Further, we have another situation under which this doctrine is applicable i.e., when any event has occurred, which has made the performance of the contract impossible and is beyond the promisor’s control. Taking another illustration for this: Suppose A and B have contracted, in which A has to supply 100kg mangoes to B, from India to Australia. Two weeks before the delivery, a new law was passed in India declaring export and import of edible items to be illegal in India. Now., the parties have no control over this situation and can do nothing but frustrate. The performance of the contract has become impossible.

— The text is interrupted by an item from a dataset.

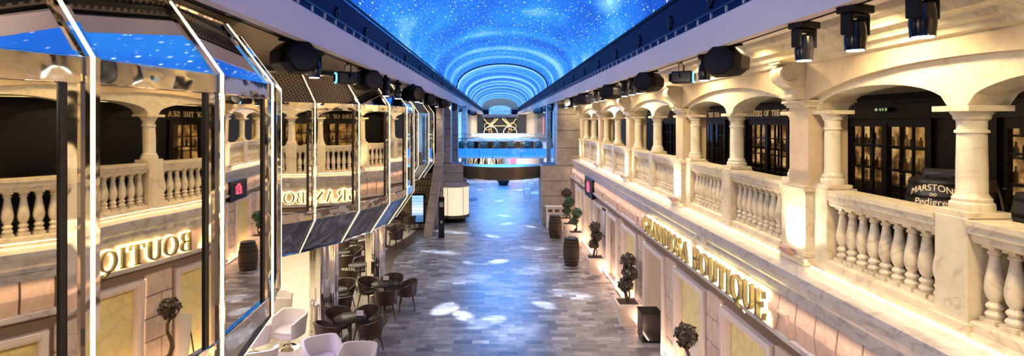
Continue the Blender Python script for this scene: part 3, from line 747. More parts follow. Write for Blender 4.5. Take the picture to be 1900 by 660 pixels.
# ================================================================== FURNITURE
def brown_chair(label, loc, rz):
    t = thing('dining_chair', label, 'chair', loc, rz, 'brown tub dining chairs')
    # shell opens towards local +Y
    def shell(u, v, o):
        a = R(-90) + R(128) * (2 * u - 1); top = .80 - .17 * abs(2 * u - 1) ** 2.2; low = .50 - .04 * math.cos((2 * u - 1) * 2)
        z = low + (top - low) * v; r = .262 + .045 * v + o
        return (r * 1.05 * math.cos(a), r * math.sin(a), z)
    mb = MB(); NUu, NVv = 22, 4
    mb.grid(lambda u, v: shell(u, v, 0), NUu, NVv); k = len(mb.v); mb.grid(lambda u, v: shell(u, v, -.03), NUu, NVv)
    w_ = NVv + 1
    for i in range(NUu):
        mb.f.append((i*w_, (i+1)*w_, k+(i+1)*w_, k+i*w_)); mb.f.append((i*w_+NVv, k+i*w_+NVv, k+(i+1)*w_+NVv, (i+1)*w_+NVv))
    for e in (0, NUu):
        for j in range(NVv): mb.f.append((e*w_+j, e*w_+j+1, k+e*w_+j+1, k+e*w_+j))
    mb.build('backrest', M['chairbrown'], t, 50)
    MB().lathe([(.20, .39), (.25, .40), (.262, .43), (.255, .465), (.21, .48), (.05, .482)], (0, 0, 0), 28).build('seat', M['chairbrown'], t, 50)
    # uprights joining shell and seat
    MB().tube([(-.2, -.14, .42), (-.22, -.16, .54)], .018, 8).tube([(.2, -.14, .42), (.22, -.16, .54)], .018, 8).tube([(0, -.24, .42), (0, -.268, .52)], .018, 8).build('seat_bracket', M['chairleg'], t, 40)
    for sx in (-1, 1):
        for sy in (-1, 1):
            MB().tube([(sx*.15, sy*.15, .40), (sx*.215, sy*.215, 0)], [.021, .012], 8).build('leg', M['chairleg'], t, 40)
    return t
def white_chair(label, loc, rz):
    t = thing('swivel_armchair', label, 'armchair', loc, rz, 'white swivel armchairs')
    def sq(a, r):
        c, s = math.cos(a), math.sin(a); e = .55
        return (r * math.copysign(abs(c) ** e, c), r * math.copysign(abs(s) ** e, s))
    def shell(u, v, o):
        a = R(-90) + R(142) * (2 * u - 1); top = .80 - .16 * max(0, abs(2 * u - 1) - .45) / .55; z = .30 + (top - .30) * v
        x, y = sq(a, .30 + .055 * v + o); return (x * 1.05, y, z)
    mb = MB(); NUu, NVv = 32, 4
    mb.grid(lambda u, v: shell(u, v, 0), NUu, NVv); k = len(mb.v); mb.grid(lambda u, v: shell(u, v, -.05), NUu, NVv); w_ = NVv + 1
    for i in range(NUu):
        mb.f.append((i*w_, (i+1)*w_, k+(i+1)*w_, k+i*w_)); mb.f.append((i*w_+NVv, k+i*w_+NVv, k+(i+1)*w_+NVv, (i+1)*w_+NVv))
    for e in (0, NUu):
        for j in range(NVv): mb.f.append((e*w_+j, e*w_+j+1, k+e*w_+j+1, k+e*w_+j))
    mb.build('backrest', M['whiteseat'], t, 50)
    pts = [sq(2 * PI * q / 28, .27) for q in range(28)]
    sm = MB()
    for z0, z1, s in ((.28, .40, .97), (.40, .455, 1.0)):
        sm.ext([(x * s, y * s + .01) for x, y in pts], 'z', z0, z1)
    sm.build('seat', M['whiteseat'], t, 40, bevel=.015)
    MB().lathe([(.03, .03), (.03, .28)], (0, 0, 0), 16).lathe([(.11, .26), (.11, .285)], (0, 0, 0), 16).build('pedestal', M['chrome'], t, 40)
    MB().lathe([(.25, 0), (.25, .012), (.06, .03), (.03, .05)], (0, 0, 0), 32).build('base_plate', M['chrome'], t, 30)
    return t
def round_table(label, loc, r=.36):
    t = thing('pedestal_table', label, 'table', loc, 0, 'round smoked pedestal tables')
    MB().lathe([(r - .02, .722), (r, .73), (r, .745), (r - .01, .75)], (0, 0, 0), 40).build('table_top', M['tabletop'], t, 30)
    MB().lathe([(.032, .03), (.032, .722)], (0, 0, 0), 16).lathe([(.1, .70), (.1, .722)], (0, 0, 0), 16).build('pole', M['chairleg'], t, 40)
    MB().lathe([(.24, 0), (.24, .012), (.05, .03)], (0, 0, 0), 32).build('base_plate', M['chairleg'], t, 30)
    return t
# tables: (pixel of table top centre, label phrase)
TBL = [((650, 588), 'nearest round smoked table, right of the near chrome column', [(-.5, 'behind'), (.81, 'behind left'), (2.3, 'in front left'), (-1.9, 'on the promenade side')]),
       ((714, 525), 'round smoked table on the promenade beside the far chrome column', [(-.15, 'behind'), (1.05, 'on the left'), (3.42, 'in front'), (-1.37, 'alone on the grey tiles')]),
       ((619, 537), 'round smoked table half hidden behind the near chrome column', [(-.15, 'behind'), (-2.6, 'in front')]),
       ((668, 490), 'round smoked table left of the far chrome column', [(.1, 'behind'), (2.7, 'in front')]),
       ((630, 467), 'round smoked table in the second row of the lounge', [(-.6, 'behind right'), (-2.6, 'in front on the right')]),
       ((662, 440), 'round smoked table deep in the lounge under the marble soffit', [(.6, 'behind'), (-2.3, 'in front'), (2.4, 'on the left')]),
       ((716, 424), 'round smoked table beyond the far chrome column at the promenade edge', [(-2.2, 'in front on the right'), (-.6, 'behind on the right'), (2.4, 'half hidden on the left')]),
       ((745, 398), 'farthest round smoked table beside the lit menu screen', [(-2.3, 'in front'), (.4, 'behind')])]
proto_c = None; proto_t = None
TSHORT = ['at the nearest round table', 'at the table by the far chrome column', 'at the table hidden behind the near column', 'at the table left of the far column',
          'at the second-row lounge table', 'at the deep lounge table under the soffit', 'at the table beyond the far column', 'at the farthest table by the menu screen']
for ti, ((px, py), lab, chs) in enumerate(TBL):
    x, y = floor_at(px, py, .75)
    if proto_t is None: proto_t = round_table(lab, (x, y, 0))
    else: dup(proto_t, (x, y, 0), 0, lab)
    for ang, pos in chs:
        r_ = {0: .52, 2: .65}.get(ti, .60)
        # angle 0 = beyond the table (+Y), positive = counter-clockwise (left)
        cx, cy = x - math.sin(ang) * r_, y + math.cos(ang) * r_
        rz = ang + PI
        cl = 'brown tub chair ' + pos + ' ' + TSHORT[ti]
        if proto_c is None: proto_c = brown_chair(cl, (cx, cy, 0), rz)
        else: dup(proto_c, (cx, cy, 0), rz, cl)
# small menu cards / glass on the near tables
for (px, py, nm) in ((668, 586, 'nearest table'), (716, 520, 'table out by the far column')):
    x, y = floor_at(px, py, .75)
    t = thing('menu_holder', 'small dark menu stand with a card on the %s' % nm, 'menu holder', (x, y, .75))
    MB().box(-.09, .09, -.04, .04, 0, .012).build('foot', M['black_gloss'], t); MB().box(-.08, .08, -.006, .006, .012, .13).build('card', M['white'], t)
# white armchairs at the lower left
WCH = [((520, 598), R(-70), 'white swivel armchair at the bottom left, tight against the mirror bay'), ((536, 645), R(165), 'white swivel armchair left of the near chrome column, seen from behind'),
       ((470, 660), R(-40), 'white swivel armchair cut by the bay edge, lowest on the left'), ((480, 716), R(20), 'white swivel armchair in the very corner below the bay'),
       ((597, 706), R(-150), 'white swivel armchair in front of the near chrome column with violet light'), ((662, 722), R(180), 'white swivel armchair at the bottom edge right of the near column')]
pw_ = None
for (px, py), rz, lab in WCH:
    x, y = floor_at(px, py)
    if pw_ is None: pw_ = white_chair(lab, (x, y, 0), rz)
    else: dup(pw_, (x, y, 0), rz, lab)
x, y = floor_at(500, 588, .55)
t = thing('side_table', 'small round chrome side table between the white armchairs', 'side table', (x, y, 0))
MB().lathe([(.24, .54), (.25, .55), (.24, .56)], (0, 0, 0), 32).build('table_top', M['black_gloss'], t, 30); MB().lathe([(.22, 0), (.22, .015), (.03, .03), (.025, .54)], (0, 0, 0), 24).build('pedestal', M['chrome'], t, 30)

# barrels on the promenade
def barrel(label, loc, h=.98, r=.30, mat='oak', top=True):
    t = thing('barrel', label, 'barrel', loc)
    pr = [(r * (.80 + .20 * math.sin(PI * k / 12)), h * k / 12) for k in range(13)]
    MB().lathe(pr, (0, 0, 0), 28).build('staves', M[mat], t, 50)
    for f in (.04, .16, .30, .70, .84, .96):
        rr = r * (.80 + .20 * math.sin(PI * f)) + .004
        MB().lathe([(rr, f * h - .018), (rr + .002, f * h), (rr, f * h + .018)], (0, 0, 0), 28, False).build('hoop', M['iron'], t, 60)
    if top:
        MB().lathe([(r + .02, h + .03), (r + .03, h + .04), (r + .02, h + .05)], (0, 0, 0), 32).build('glass_top', M['glass'], t, 30)
        for q in range(3): MB().lathe([(.02, h), (.02, h + .03)], (.14 * math.cos(q * 2.1), .14 * math.sin(q * 2.1), 0), 10).build('spacer', M['iron'], t)
    return t
for (px, py), lab in (((1060, 491), 'dark oak barrel with a glass top, nearer one on the promenade'), ((1030, 440), 'dark oak barrel with a glass top, farther one near the stone gate')):
    x, y = floor_at(px, py); barrel(lab, (x, y, 0))

# topiaries in square planters
def leafball(mb, c, r, n, seed):
    q = random.Random(seed)
    mb.lathe([(r * .78 * math.sin(PI * (k + .5) / 9), -r * .78 * math.cos(PI * (k + .5) / 9)) for k in range(9)], c, 12)
    for _ in range(n):
        z = q.uniform(-1, 1); a = q.uniform(0, 2 * PI); s = math.sqrt(1 - z * z); d = Vector((s * math.cos(a), s * math.sin(a), z))
        u = d.cross(Vector((q.uniform(-1, 1), q.uniform(-1, 1), q.uniform(-1, 1)))).normalized(); v = d.cross(u)
        p = Vector(c) + d * r * q.uniform(.72, .95); l = r * q.uniform(.28, .42); w2 = l * .42; tip = p + u * l + d * l * q.uniform(.15, .7)
        m1 = p + u * l * .5 + v * w2 + d * l * .2; m2 = p + u * l * .5 - v * w2 + d * l * .2
        mb.add([p, m1, tip, m2], [(0, 1, 2), (0, 2, 3)])
    return mb
def topiary(label, loc, balls, green=False, s=1.0, seed=1, bend=.05):
    t = thing('topiary_tree', label, 'potted tree', loc, 0)
    def fr_(h0, h1, a, b): return [(-a, -a, h0), (a, -a, h0), (a, a, h0), (-a, a, h0), (-b, -b, h1), (b, -b, h1), (b, b, h1), (-b, b, h1)]
    pm = MB().hexa(fr_(0, .05, .20 * s, .20 * s)).hexa(fr_(.05, .50, .19 * s, .26 * s))
    b = .30 * s
    for (x0, x1, y0, y1) in ((-b, b, -b, -b + .05), (-b, b, b - .05, b), (-b, -b + .05, -b + .05, b - .05), (b - .05, b, -b + .05, b - .05)): pm.box(x0, x1, y0, y1, .50, .58)
    pm.build('planter', M['pot'], t, bevel=.006)
    MB().box(-b + .05, b - .05, -b + .05, b - .05, .50, .55).build('soil', M['soil'], t)
    ztop = max(z for _, _, z, _ in balls)
    q = random.Random(seed)
    MB().tube([(bend * math.sin(k * 1.3 + seed), bend * .5 * math.cos(k * 1.7), .5 + (ztop - .5) * k / 8) for k in range(9)], [.045 - .003 * k for k in range(9)], 10).tube([(.02, 0, .5), (.07, .03, .75), (-.02, .02, 1.0), (.04, 0, 1.2)], .02, 8).build('trunk', M['bark'], t, 60)
    for i, (x, y, z, r) in enumerate(balls): leafball(MB(), (x, y, z), r, 260, seed * 10 + i).build('foliage', M['leafgreen' if green else 'leaf'], t)
    return t
x, y = floor_at(1164, 600); topiary('dark topiary with three leaf balls in a cream planter before the black cabinet', (x, y, 0), [(.02, 0, 1.62, .19), (.06, 0, 1.30, .20), (-.05, 0, 1.0, .19)], seed=2)
x, y = floor_at(1104, 507); topiary('dark topiary with three leaf balls in a cream planter behind the nearer barrel', (x, y, 0), [(.0, 0, 1.58, .19), (.06, 0, 1.28, .19), (-.05, 0, 1.0, .17)], seed=3)
x, y = floor_at(1068, 455); topiary('green topiary with two leaf balls in a wide cream planter, third from the camera', (x, y, 0), [(.06, 0, 1.35, .22), (-.05, 0, 1.02, .17)], True, seed=4)
x, y = floor_at(1062, 440); topiary('green topiary behind the wide planter, its ball highest beside the stone gate', (x - .1, y + .3, 0), [(.02, 0, 1.55, .23), (-.1, 0, 1.15, .18)], True, seed=5)
x, y = floor_at(1050, 426); topiary('farthest dark topiary standing by the white menu cabinet', (x, y, 0), [(.02, 0, 1.75, .24), (-.02, 0, 1.2, .16)], False, seed=6)
topiary('nearest topiary, one dark leaf ball at the bottom edge of the picture', (3.08, 8.87, 0), [(.0, 0, 1.68, .19)], seed=7)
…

In both the cases, the agreement would have been completely valid and turned into contract subsequently. But, due to unwanted and unavoidable circumstances, they became void or illegal to be performed.

Generally, this occurs in the following cases:

  1. Death of a party or Incapacity of party

  2. By virtue of legislation

  3. Due to change of circumstances

Mentioning two cases in which this particular doctrine was applied:

  1. Robinson v. Davison

  2. Rozan Mian v. Tahera Begum

In the case Robinson v. Davison, as per the contract, a piano player had to perform at a concert but on the day of performance, he fell ill. It was held by the court that falling ill wasn’t the piano player’s fault and to be unable to perform at the concert was not under his control. The contract was frustrated.

In the case Rozan Mian v. Tahera Begum, the specific performance of the agreement for sale became impossible to be performed, by reason of promulgation of the West Bengal Thika Tenancy, during the pendency of the suit. Due to operation of law, the contract became void and was frustrated.


It can be concluded that no matter how many years pass by but this doctrine will always have its effect and will come into play. This is so because be it any time, unforeseeable events will always occur, making the performance of contract impossible. The doctrine has got importance because it exempts the parties from their liabilities, as they had no control over the performance of relevant contract.